▸ **Written task**: Search the material and gather each line with "that" in it.

▸ **Provided material**:
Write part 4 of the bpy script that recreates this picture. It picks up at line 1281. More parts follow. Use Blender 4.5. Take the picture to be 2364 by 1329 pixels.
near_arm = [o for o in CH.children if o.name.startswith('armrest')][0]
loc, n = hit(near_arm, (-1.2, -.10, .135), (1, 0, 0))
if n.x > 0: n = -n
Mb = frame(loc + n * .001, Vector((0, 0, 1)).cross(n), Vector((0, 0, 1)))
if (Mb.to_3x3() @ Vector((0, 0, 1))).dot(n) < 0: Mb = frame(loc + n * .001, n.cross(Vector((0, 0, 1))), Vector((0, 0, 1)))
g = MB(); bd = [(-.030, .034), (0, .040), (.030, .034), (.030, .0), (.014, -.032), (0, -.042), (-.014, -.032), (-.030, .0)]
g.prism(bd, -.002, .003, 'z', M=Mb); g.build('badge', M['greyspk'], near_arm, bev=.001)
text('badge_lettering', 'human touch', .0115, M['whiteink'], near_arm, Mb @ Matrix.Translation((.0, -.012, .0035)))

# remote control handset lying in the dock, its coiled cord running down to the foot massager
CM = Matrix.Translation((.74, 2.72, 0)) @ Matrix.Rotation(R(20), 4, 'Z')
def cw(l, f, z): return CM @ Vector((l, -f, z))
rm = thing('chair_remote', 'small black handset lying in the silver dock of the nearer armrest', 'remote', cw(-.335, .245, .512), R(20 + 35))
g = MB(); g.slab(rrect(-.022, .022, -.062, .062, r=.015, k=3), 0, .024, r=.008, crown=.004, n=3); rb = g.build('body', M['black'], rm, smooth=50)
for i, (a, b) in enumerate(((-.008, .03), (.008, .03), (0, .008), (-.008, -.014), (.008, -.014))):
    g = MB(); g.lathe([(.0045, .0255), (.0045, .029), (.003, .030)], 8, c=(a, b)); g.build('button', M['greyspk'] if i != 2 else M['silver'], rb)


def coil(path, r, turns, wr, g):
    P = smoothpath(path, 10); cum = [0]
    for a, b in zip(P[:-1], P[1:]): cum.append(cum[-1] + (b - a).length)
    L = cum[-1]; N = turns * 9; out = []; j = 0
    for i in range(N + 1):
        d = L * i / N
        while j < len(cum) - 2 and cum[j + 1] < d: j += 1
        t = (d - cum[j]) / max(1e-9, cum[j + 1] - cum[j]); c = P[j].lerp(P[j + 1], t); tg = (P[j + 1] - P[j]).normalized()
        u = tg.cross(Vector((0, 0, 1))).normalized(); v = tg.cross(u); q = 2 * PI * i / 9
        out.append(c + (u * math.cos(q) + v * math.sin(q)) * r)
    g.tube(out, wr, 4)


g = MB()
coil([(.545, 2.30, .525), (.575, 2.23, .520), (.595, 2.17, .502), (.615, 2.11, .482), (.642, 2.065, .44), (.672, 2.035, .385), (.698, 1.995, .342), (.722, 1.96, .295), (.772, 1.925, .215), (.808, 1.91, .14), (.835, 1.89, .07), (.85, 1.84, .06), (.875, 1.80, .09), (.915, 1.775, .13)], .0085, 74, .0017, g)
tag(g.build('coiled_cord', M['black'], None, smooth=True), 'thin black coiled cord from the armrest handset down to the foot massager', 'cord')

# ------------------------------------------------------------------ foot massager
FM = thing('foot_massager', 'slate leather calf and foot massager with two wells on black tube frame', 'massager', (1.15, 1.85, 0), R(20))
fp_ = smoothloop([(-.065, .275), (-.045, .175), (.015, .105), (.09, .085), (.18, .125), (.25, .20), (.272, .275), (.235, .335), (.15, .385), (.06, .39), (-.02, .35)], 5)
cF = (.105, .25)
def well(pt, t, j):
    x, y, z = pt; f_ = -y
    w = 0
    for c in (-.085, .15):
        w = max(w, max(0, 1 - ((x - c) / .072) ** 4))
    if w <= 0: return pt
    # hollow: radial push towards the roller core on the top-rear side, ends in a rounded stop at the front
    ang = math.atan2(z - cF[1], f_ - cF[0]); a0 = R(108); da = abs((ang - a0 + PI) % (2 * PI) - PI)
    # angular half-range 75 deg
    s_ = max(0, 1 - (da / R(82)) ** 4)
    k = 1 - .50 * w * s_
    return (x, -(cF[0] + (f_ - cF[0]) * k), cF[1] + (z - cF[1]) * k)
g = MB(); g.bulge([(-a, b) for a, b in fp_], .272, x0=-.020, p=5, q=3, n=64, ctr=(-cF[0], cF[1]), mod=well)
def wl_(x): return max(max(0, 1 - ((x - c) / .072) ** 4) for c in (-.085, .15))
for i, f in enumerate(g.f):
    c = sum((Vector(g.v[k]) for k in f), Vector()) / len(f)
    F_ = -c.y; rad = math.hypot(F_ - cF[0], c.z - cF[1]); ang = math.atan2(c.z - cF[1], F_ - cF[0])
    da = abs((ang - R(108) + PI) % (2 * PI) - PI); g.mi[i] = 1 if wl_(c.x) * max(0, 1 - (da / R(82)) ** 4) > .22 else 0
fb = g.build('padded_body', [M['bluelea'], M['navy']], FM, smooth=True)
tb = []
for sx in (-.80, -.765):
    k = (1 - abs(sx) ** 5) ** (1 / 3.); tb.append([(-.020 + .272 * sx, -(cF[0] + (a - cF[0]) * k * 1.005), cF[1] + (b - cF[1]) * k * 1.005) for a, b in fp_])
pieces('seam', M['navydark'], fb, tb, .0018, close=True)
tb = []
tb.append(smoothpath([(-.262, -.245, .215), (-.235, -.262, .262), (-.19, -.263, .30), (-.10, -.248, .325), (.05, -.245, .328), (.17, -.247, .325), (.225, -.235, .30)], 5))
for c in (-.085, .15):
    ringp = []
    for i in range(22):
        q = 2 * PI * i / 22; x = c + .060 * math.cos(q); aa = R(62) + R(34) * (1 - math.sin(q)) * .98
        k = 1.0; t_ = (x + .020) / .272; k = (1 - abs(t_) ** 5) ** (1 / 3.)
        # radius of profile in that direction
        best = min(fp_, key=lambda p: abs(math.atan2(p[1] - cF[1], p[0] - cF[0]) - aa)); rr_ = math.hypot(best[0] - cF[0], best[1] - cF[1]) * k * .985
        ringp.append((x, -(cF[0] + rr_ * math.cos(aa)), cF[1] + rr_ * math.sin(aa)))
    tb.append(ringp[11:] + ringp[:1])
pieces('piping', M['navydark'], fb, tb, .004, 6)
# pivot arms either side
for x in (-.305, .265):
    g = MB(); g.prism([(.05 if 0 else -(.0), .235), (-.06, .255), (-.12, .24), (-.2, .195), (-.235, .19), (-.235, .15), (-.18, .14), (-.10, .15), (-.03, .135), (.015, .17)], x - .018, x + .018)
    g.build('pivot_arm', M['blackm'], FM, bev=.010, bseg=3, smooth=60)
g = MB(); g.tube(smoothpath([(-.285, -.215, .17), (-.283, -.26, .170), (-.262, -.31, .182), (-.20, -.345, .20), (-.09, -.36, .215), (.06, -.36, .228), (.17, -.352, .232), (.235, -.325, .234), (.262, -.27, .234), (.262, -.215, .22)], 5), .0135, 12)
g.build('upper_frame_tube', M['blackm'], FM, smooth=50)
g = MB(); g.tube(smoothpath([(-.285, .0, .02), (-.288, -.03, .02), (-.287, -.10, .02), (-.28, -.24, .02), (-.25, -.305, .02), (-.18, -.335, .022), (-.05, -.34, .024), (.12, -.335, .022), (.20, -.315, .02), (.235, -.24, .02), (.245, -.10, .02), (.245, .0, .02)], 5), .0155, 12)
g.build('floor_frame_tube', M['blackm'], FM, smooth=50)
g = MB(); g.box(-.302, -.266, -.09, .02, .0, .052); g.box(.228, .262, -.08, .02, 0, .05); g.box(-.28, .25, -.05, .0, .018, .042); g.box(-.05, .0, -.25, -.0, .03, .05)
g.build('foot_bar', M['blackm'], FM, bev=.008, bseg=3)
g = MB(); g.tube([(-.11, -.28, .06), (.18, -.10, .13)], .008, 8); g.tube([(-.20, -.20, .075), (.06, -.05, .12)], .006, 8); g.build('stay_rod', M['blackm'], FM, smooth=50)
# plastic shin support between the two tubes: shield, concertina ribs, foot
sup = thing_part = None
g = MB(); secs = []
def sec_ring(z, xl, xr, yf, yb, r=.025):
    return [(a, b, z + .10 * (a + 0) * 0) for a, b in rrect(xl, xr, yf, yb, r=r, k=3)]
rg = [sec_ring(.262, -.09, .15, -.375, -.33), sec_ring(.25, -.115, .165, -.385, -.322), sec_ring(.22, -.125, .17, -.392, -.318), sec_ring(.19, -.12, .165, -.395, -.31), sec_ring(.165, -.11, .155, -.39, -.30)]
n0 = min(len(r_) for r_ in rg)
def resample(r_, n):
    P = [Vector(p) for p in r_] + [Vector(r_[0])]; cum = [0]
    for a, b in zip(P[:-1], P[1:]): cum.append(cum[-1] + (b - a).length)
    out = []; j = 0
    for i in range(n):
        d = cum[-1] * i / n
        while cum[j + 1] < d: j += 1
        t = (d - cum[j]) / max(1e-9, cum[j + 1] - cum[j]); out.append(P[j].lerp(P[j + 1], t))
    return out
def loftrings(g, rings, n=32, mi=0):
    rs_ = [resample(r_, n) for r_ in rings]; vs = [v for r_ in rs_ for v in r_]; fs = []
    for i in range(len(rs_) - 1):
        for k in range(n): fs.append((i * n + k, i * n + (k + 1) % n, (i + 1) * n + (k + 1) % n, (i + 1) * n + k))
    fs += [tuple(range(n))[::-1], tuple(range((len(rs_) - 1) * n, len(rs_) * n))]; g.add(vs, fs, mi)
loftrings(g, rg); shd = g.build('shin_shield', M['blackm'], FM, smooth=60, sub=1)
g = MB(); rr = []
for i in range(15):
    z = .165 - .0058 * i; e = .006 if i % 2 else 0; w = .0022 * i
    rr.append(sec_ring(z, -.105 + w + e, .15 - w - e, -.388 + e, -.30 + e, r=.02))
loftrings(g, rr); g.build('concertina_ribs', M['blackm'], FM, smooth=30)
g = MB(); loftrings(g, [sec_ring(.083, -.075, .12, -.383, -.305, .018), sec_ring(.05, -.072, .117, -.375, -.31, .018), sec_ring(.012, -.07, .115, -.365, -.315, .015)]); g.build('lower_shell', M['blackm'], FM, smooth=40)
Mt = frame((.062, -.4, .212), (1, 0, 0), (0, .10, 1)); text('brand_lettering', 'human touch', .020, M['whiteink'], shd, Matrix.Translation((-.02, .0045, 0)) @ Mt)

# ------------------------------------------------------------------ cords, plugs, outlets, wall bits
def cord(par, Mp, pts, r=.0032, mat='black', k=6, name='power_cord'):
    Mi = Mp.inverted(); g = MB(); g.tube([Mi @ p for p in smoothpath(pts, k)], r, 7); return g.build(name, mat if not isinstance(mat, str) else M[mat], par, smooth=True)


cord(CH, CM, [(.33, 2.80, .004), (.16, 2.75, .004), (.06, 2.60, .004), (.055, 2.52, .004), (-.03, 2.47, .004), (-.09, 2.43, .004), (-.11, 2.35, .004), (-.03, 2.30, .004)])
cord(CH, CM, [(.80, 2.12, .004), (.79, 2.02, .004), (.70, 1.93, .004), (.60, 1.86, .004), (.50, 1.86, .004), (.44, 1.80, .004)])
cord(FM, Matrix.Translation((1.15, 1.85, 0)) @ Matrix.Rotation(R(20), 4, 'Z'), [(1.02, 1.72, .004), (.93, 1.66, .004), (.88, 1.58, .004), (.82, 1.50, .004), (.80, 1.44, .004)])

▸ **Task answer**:
Write part 4 of the bpy script that recreates this picture. It picks up at line 1281. More parts follow. Use Blender 4.5. Take the picture to be 2364 by 1329 pixels.
        # radius of profile in that direction